The most recent is from 1994: a celebration of the 50th anniversary, as I understood it, of the postcode. The information about that anniversary came from that year's edition of the Writers' & artists' yearbook, but it would appear to have been inaccurate. What triggered the poem was the associations of the number. It's a pity that those associations were called up by a piece of false information.


POSTCODES
(they were first used in Germany, August 1944)

44
another number packed tight:
squares, fighting,
flattened streets, flying
bombs, allies in
Paris, crushed uprising
in Warsaw,
and on the wrong side of the war
a way of writing.


'Postcodes' was published in Streetwise 20, October 1995, p.18.

The second poem was written in 1993, and is likewise based on the associations that I find in certain numbers: the numbers this time being not postcodes but telephone area codes. It was published in Cambridge university libraries information bulletin, 34, Easter 1994, with the title 'Two STD codes'. CULIB is always worth a read, though unfortunately its online version doesn't go back that far.

The codes have changed since those days. In the case of Oxford's area code, the change from 0865 to 01865 made little difference to the sense of the poem. But 081, the 1990s code for large tracts of outer London, became first 0181 and then 0208 -- the last being so far from calling up my number associations that I here give both codes as they were in 1993.
Link

TWO AREA CODES

0865

The Mock-Turtle (what he doesn't know
ain't knowledge), devastatingly
rude on a golden afternoon;
Alice, by the river and the lawn,
where a few lilies grow,
is out of the swing of the sea.

081

The Prince and Princess (average
in their extent of failure); burned
cars, streets laid waste; and the old age
of Queen Victoria returned.


If such subjectivity vexes you, let me link to a Wikipedia article that explores the history of the number changes in nerdish factual detail.

The third poem is from 1986. Like the others, it's dated, but not, I hope, beyond use.

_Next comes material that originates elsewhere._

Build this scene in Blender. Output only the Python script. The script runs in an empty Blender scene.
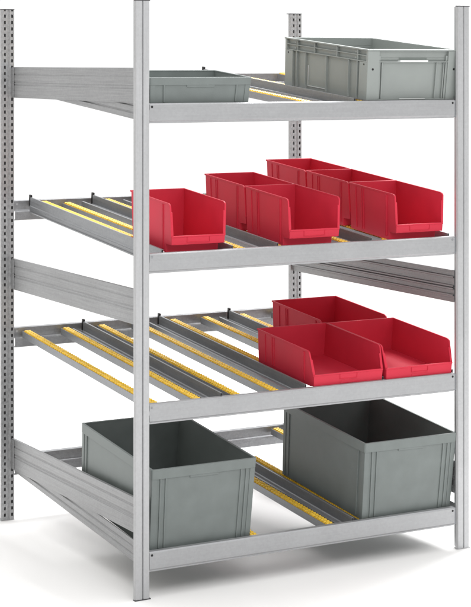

Does any of it need explanation? The SDP was the Social Democratic Party -- one of the 1980s predecessors to the LibDems. The poem was published in an edition of the St Matthew's church newsletter some time before I began keeping records in 1994.


VALUES: WHAT THE PARTIES THINK OF THE NUMBER NINE
(for Susan Bury)

First, Colonel James ("James") Sixty-Biff
(Conservative):
a candidate
affirming nine as one plus eight.

Next, Wendy Morris (SDP
Alliance) who
must balance two
positions: nine perhaps is three
times three, but in a sense,
not that she's sitting on the fence,
nine as three squared is also true.

Jan Stott (Lab.) sees it as a run
of one plus one plus one plus one
plus one plus one plus one plus one plus one plus one.

And the Red Daisy Ecological
Collective's spokeswheels would prefer to call
nine by another name -- 'one-two' -- because
they use base seven; constantly expose
its role as root of one-four-four, in that
and other bases; promise when the state
is all red daisies, that a better root --
minus one-two -- will grow to shoot and fruit;
and pass the bucket. Deeply people delve:
collective small change frees the Minus Twelve.